- Provided material:
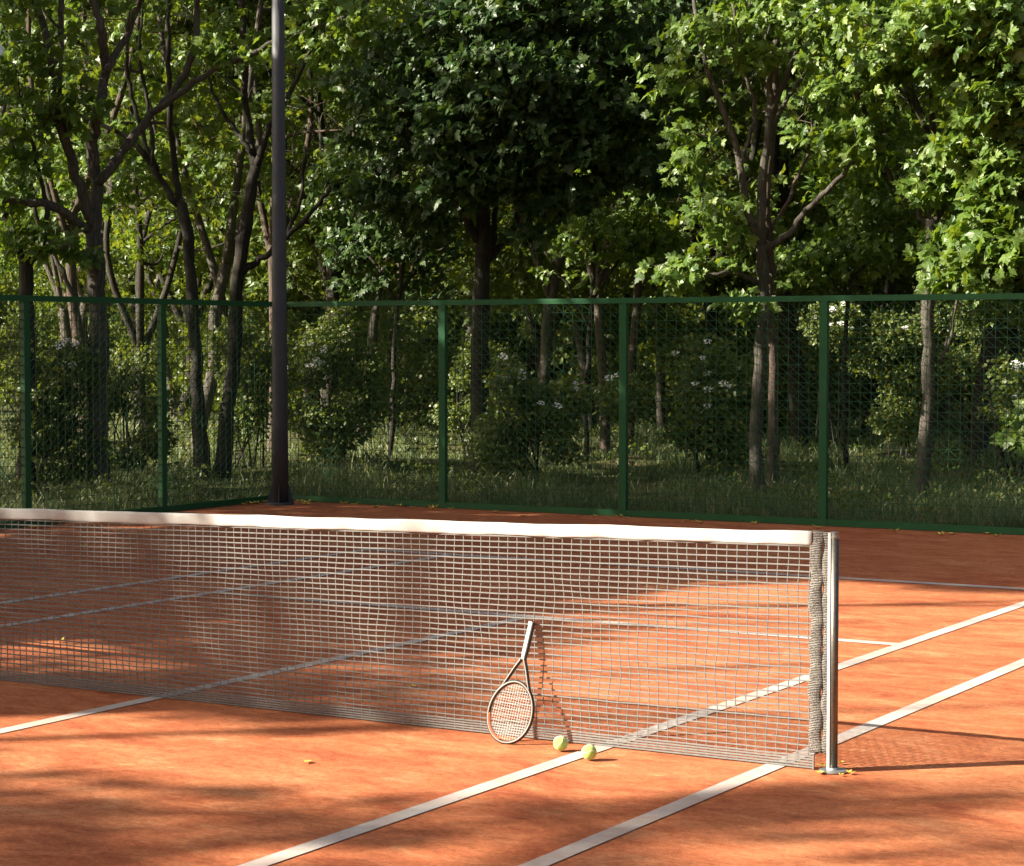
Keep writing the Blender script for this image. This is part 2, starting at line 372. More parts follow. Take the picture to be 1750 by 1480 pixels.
def blob(px, py, rx, ry, depth, rz, n, rr=rng, shell=.0):
    """tuft positions in an uneven ball given by its photo place and its real depth"""
    u = rr.normal(size=(n, 3)); u /= np.linalg.norm(u, axis=1)[:, None]; u *= (shell+(1-shell)*rr.random(n)**.45)[:, None]
    c = at(px, py, depth); s = depth/FPX
    return c+u[:, :1]*rx*s*RT+u[:, 1:2]*rz*FW*[1, 1, 0]+u[:, 2:]*ry*s*np.array([0, 0, 1.])
def make_tree(base_px, depth, limbs, blobs, label, bark='bark', leafmat='leaf', size=.135, per=11, kind='maple', group=None, spread=.2, name='maple_tree', seed=1, maps=False, tch=.9, sides=9):
    rr = np.random.default_rng(seed)
    b = ground(*base_px) if len(base_px) == 2 else np.array(base_px)
    root = thing(name, (b[0], b[1], 0), label, 'tree', group)
    tr = MB(); nodes = []; nr = []
    for k, (pts, r0, r1) in enumerate(limbs):
        W = []
        for j, p in enumerate(pts):
            dz = (p[2] if len(p) > 2 else 0)
            W.append(at(p[0], p[1], depth+dz))
        W = np.array(W)
        if k == 0 or pts[0][1] > 780: W[0] = (W[0][0], W[0][1], -.15)
        Q = smooth_path(W, 5, .012, rr); s = depth/FPX
        rad = np.linspace(r0, r1, len(Q))*s*(1+.06*rr.normal(size=len(Q)))
        if pts[0][1] > 780: rad[:4] *= np.array([1.5, 1.25, 1.1, 1.03])
        tr.tube(Q, rad, sides)
        sel = Q[len(Q)//3:] if (k == 0 or pts[0][1] > 780) else Q
        nodes.append(sel); nr.append(rad)
    nodes = np.concatenate(nodes)
    C = np.concatenate([blob(bx, by, rx, ry, depth+bd, rz, n, rr) for bx, by, rx, ry, bd, rz, n in blobs])
    C = C[C[:, 2] > .6]
    if maps is not None: C = C[keep(C, maps, tch)]
    C = C[~((C[:, 1] < 21.1) & (C[:, 0] > -16.0) & (C[:, 2] < 2.6))]
    outs = twigs(tr, nodes, None, C, rr)
    part(tr, 'trunk', M[bark], root, smooth=True)
    cr = MB(); tufts(cr, C, outs, per, spread, size, kind, rr)
    part(cr, 'crown', M[leafmat], root, tone=True)
    return root
exec_parts = True

# ================================================================== THE COURT
FX, FY, FH = -15.66, 20.76, 2.39
def sheet(name, x0, x1, y0, y1, z, mat, kind='structure', sub=1):
    m = MB(); xs = np.linspace(x0, x1, sub+1); ys = np.linspace(y0, y1, sub+1); X, Y = np.meshgrid(xs, ys)
    V = np.c_[X.ravel(), Y.ravel(), np.full(X.size, z)]; i = np.arange(sub)[:, None]*(sub+1)+np.arange(sub)[None]; i = i.ravel()
    m.add(V, np.stack([i, i+1, i+sub+2, i+sub+1], 1)); return tag(m.build(name, mat), kind=kind)
# ground with a gentle rise far behind the fence
def gz(x, y):
    """height of the soil"""
    d = np.maximum(0, np.hypot(np.maximum(0, FX-3-x), np.maximum(0, y-FY-3)))
    wv = .05*np.sin(x*.9+y*.5)+.05*np.sin(y*1.1-x*.4)+.03*np.sin(x*2.3+1)
    return -.03+np.clip(d/6, 0, 1)*wv*1.2+.0
m = MB(); n = 220
u = np.linspace(-1, 1, n+1); gxy = np.sign(u)*(np.abs(u)**3)*700; X, Y = np.meshgrid(gxy-14+0, gxy+28)
far = np.hypot(X+14, Y-28) > 80
Z = np.where(far, -.03, gz(X, Y)); i = (np.arange(n)[:, None]*(n+1)+np.arange(n)[None]).ravel()
m.add(np.c_[X.ravel(), Y.ravel(), Z.ravel()], np.stack([i, i+1, i+n+2, i+n+1], 1)); tag(m.build('ground', M['soil'], smooth=True), kind='structure')
tag((lambda mm: (mm.box((-3.3, 5.9, -.04), (24.8, 29.8, .08)), mm.build('clay_court', M['clay']))[1])(MB()), kind='structure')
XA, XB, XC, XD, XE = -3.9065, -4.7842, -7.5149, -10.3092, -11.2248
YN, YS, YBL = 8.865, 12.823, 16.22
LW = .094
def line(name, x0, y0, x1, y1): sheet(name, x0, x1, y0, y1, .004, M['line'])
for x in (XA, XE): line('doubles_sideline', x-LW/2, 2*YN-YBL-LW/2, x+LW/2, YBL+LW/2)
for x in (XB, XD): line('singles_sideline', x-LW/2, 2*YN-YBL+LW/2, x+LW/2, YBL-LW/2)
line('centre_line', XC-LW/2, 2*YN-YS+LW/2, XC+LW/2, YS-LW/2)
for y in (YS, 2*YN-YS): line('service_line', XD+LW/2, y-.055, XB-LW/2, y+.055)
for y in (YBL, 2*YN-YBL): line('baseline', XE+LW/2, y-.062, XA-LW/2, y+.062)

# ================================================================== THE NET
NX0, NX1 = -11.25, -3.735
def ztop(x): return np.where(x > -9, 1.0686+.0184*(x+3.745), .972+.03*((-9-x)/2.2)**2*2)
def wav(x, z):
    a = np.clip((1.02-z)/.3, 0, 1)*np.clip(z/.12, .15, 1)
    dx = a*.6*(.009*np.sin(x*7.1+z*9)+.006*np.sin(x*17+z*15+1)+.005*np.sin(z*23+x*4))
    dy = a*.35*(.007*np.sin(x*4.3+z*3)+.004*np.sin(x*11-z*7+2)+.002*np.sin(x*29+z*13))
    dz = .0008*np.sin(x*9.7+z*2)*a+.0008*np.sin(x*23+z*31)*a
    return dx, dy, dz
net = thing('tennis_net', (NX1, YN, 0), 'grey corded tennis net with a white top band stretched across the clay court', 'tennis net')
mesh_ = MB(); xs = np.linspace(NX0, NX1, 300)
nrows = 32
rows = [(lambda t: (lambda x: (ztop(x)-.066)*(1-t)+.078*t))(k/nrows) for k in range(nrows+1)]
rr_ = np.random.default_rng(3)
def cordh(mb, zf, r, xs=xs):
    z = zf(xs)*np.ones_like(xs); dx, dy, dz = wav(xs, z)
    mb.tube(np.c_[xs, YN+dy, z+dz], r, 5, ref=np.array([0, 0, 1.]))
for zf in rows: cordh(mesh_, zf, .0037)
ncol = int((NX1-NX0)/.0505)
for k in range(ncol+1):
    x0 = NX1-.012-k*(NX1-NX0-.02)/ncol; t = np.linspace(0, 1, 40); z = (ztop(np.full(40, x0))-.06)*(1-t)+.008*t
    dx, dy, dz = wav(np.full(40, x0), z); mesh_.tube(np.c_[x0+dx, YN+dy+.002, z+dz], .0028, 5, ref=np.array([1., 0, 0]))
part(mesh_, 'netting', M['cord'], net)
hem = MB(); xh = np.linspace(NX0, NX1+.012, 300)
for k in range(5): cordh(hem, (lambda zz: (lambda x: zz))(.058-k*.0122), .0043, xh)
hem.box((NX1+.012, YN, .037), (.006, .012, .068))
part(hem, 'hem', M['cord'], net)
tp = MB(); xt = np.linspace(NX0, NX1+.002, 260); th = np.arange(14)/14*2*math.pi
prof = np.c_[np.sign(np.cos(th))*np.abs(np.cos(th))**.6*.011, np.sign(np.sin(th))*np.abs(np.sin(th))**.5*.031]
wv1 = .0025*np.sin(xt*9)+.002*np.sin(xt*21+1)+.0015*np.sin(xt*43); sc = 1+.035*np.sin(xt*6.3)+.018*np.sin(xt*15+2)
wz = .0012*np.sin(xt*5.2+1)+.0012*np.sin(xt*12.7)
V = np.stack([np.repeat(xt[:, None], 14, 1), YN+wv1[:, None]*2+prof[None, :, 0]*(1.3-.3*sc[:, None]), (ztop(xt)-.031+wz)[:, None]+prof[None, :, 1]*sc[:, None]], -1)
i = np.arange(259)[:, None]; j = np.arange(14)[None]; j2 = (j+1) % 14
tp.add(V.reshape(-1, 3), [np.stack([i*14+j, i*14+j2, (i+1)*14+j2, (i+1)*14+j], -1).reshape(-1, 4), np.arange(14)[None, ::-1], (np.arange(14)+259*14)[None]])
part(tp, 'top_band', M['tape'], net, smooth=True)
# the two knitted side bands between net and post
def side_band(x0, x1, zt, zb, y, ph):
    b = MB(); nz = 90; z = np.linspace(zb, zt, nz); th = np.arange(16)/16*2*math.pi; hw = (x1-x0)/2
    wob = .0035*np.sin(z*31+ph)+.002*np.sin(z*67+ph*2)+.0015*np.sin(z*13)
    w_ = hw*(1+.05*np.sin(z*37+ph*3)+.04*np.sin(z*19))
    V = np.stack([(x0+x1)/2+wob[:, None]+w_[:, None]*np.cos(th)[None], y+.4*wob[:, None]+(.013+.003*np.sin(z*41+ph))[:, None]*np.sin(th)[None], np.repeat(z[:, None], 16, 1)], -1)
    i = np.arange(nz-1)[:, None]; j = np.arange(16)[None]; j2 = (j+1) % 16
    b.add(V.reshape(-1, 3), [np.stack([i*16+j, i*16+j2, (i+1)*16+j2, (i+1)*16+j], -1).reshape(-1, 4), np.arange(16)[None, ::-1], (np.arange(16)+(nz-1)*16)[None]])
    return part(b, 'side_band', M['knit'], net, smooth=True)
side_band(-3.743, -3.681, 1.072, .082, YN-.004, 0)
side_band(-3.688, -3.642, 1.068, .078, YN+.004, 1.7)

def net_post(x, label):
    p = thing('net_post', (x, YN, 0), label, 'net post')
    b = MB(); b.lathe([(.0185, 0), (.0185, 1.044)], (x, YN, .004), 28); part(b, 'tube', M['steel'], p, smooth=True)
    f = MB(); f.box((x-.0185, YN-.011, .535), (.012, .016, 1.066)); part(f, 'white_strip', M['whitepaint'], p)  # flat white strip along the left of the tube
    c = MB(); c.lathe([(.0165, 1.040), (.0205, 1.045), (.0205, 1.052), (.0172, 1.054), (.0172, 1.064), (.0200, 1.066), (.0200, 1.070), (.012, 1.072)], (x, YN, 0), 28)
    part(c, 'cap', M['steelgrey'], p)
    q = MB(); q.lathe([(.064, .004), (.064, .009), (.058, .012), (.028, .013), (.024, .02), (.018, .022)], (x, YN, 0), 40); bp = part(q, 'base_plate', M['steelgrey'], p)
net_post(-3.628, 'polished steel net post with a white strip at the right end of the tennis net')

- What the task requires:
Output exactly the span of lines from the top of the listing through the line holding "exec_parts = True", and leave every picture out.

- Task result:
Keep writing the Blender script for this image. This is part 2, starting at line 372. More parts follow. Take the picture to be 1750 by 1480 pixels.
def blob(px, py, rx, ry, depth, rz, n, rr=rng, shell=.0):
    """tuft positions in an uneven ball given by its photo place and its real depth"""
    u = rr.normal(size=(n, 3)); u /= np.linalg.norm(u, axis=1)[:, None]; u *= (shell+(1-shell)*rr.random(n)**.45)[:, None]
    c = at(px, py, depth); s = depth/FPX
    return c+u[:, :1]*rx*s*RT+u[:, 1:2]*rz*FW*[1, 1, 0]+u[:, 2:]*ry*s*np.array([0, 0, 1.])
def make_tree(base_px, depth, limbs, blobs, label, bark='bark', leafmat='leaf', size=.135, per=11, kind='maple', group=None, spread=.2, name='maple_tree', seed=1, maps=False, tch=.9, sides=9):
    rr = np.random.default_rng(seed)
    b = ground(*base_px) if len(base_px) == 2 else np.array(base_px)
    root = thing(name, (b[0], b[1], 0), label, 'tree', group)
    tr = MB(); nodes = []; nr = []
    for k, (pts, r0, r1) in enumerate(limbs):
        W = []
        for j, p in enumerate(pts):
            dz = (p[2] if len(p) > 2 else 0)
            W.append(at(p[0], p[1], depth+dz))
        W = np.array(W)
        if k == 0 or pts[0][1] > 780: W[0] = (W[0][0], W[0][1], -.15)
        Q = smooth_path(W, 5, .012, rr); s = depth/FPX
        rad = np.linspace(r0, r1, len(Q))*s*(1+.06*rr.normal(size=len(Q)))
        if pts[0][1] > 780: rad[:4] *= np.array([1.5, 1.25, 1.1, 1.03])
        tr.tube(Q, rad, sides)
        sel = Q[len(Q)//3:] if (k == 0 or pts[0][1] > 780) else Q
        nodes.append(sel); nr.append(rad)
    nodes = np.concatenate(nodes)
    C = np.concatenate([blob(bx, by, rx, ry, depth+bd, rz, n, rr) for bx, by, rx, ry, bd, rz, n in blobs])
    C = C[C[:, 2] > .6]
    if maps is not None: C = C[keep(C, maps, tch)]
    C = C[~((C[:, 1] < 21.1) & (C[:, 0] > -16.0) & (C[:, 2] < 2.6))]
    outs = twigs(tr, nodes, None, C, rr)
    part(tr, 'trunk', M[bark], root, smooth=True)
    cr = MB(); tufts(cr, C, outs, per, spread, size, kind, rr)
    part(cr, 'crown', M[leafmat], root, tone=True)
    return root
exec_parts = True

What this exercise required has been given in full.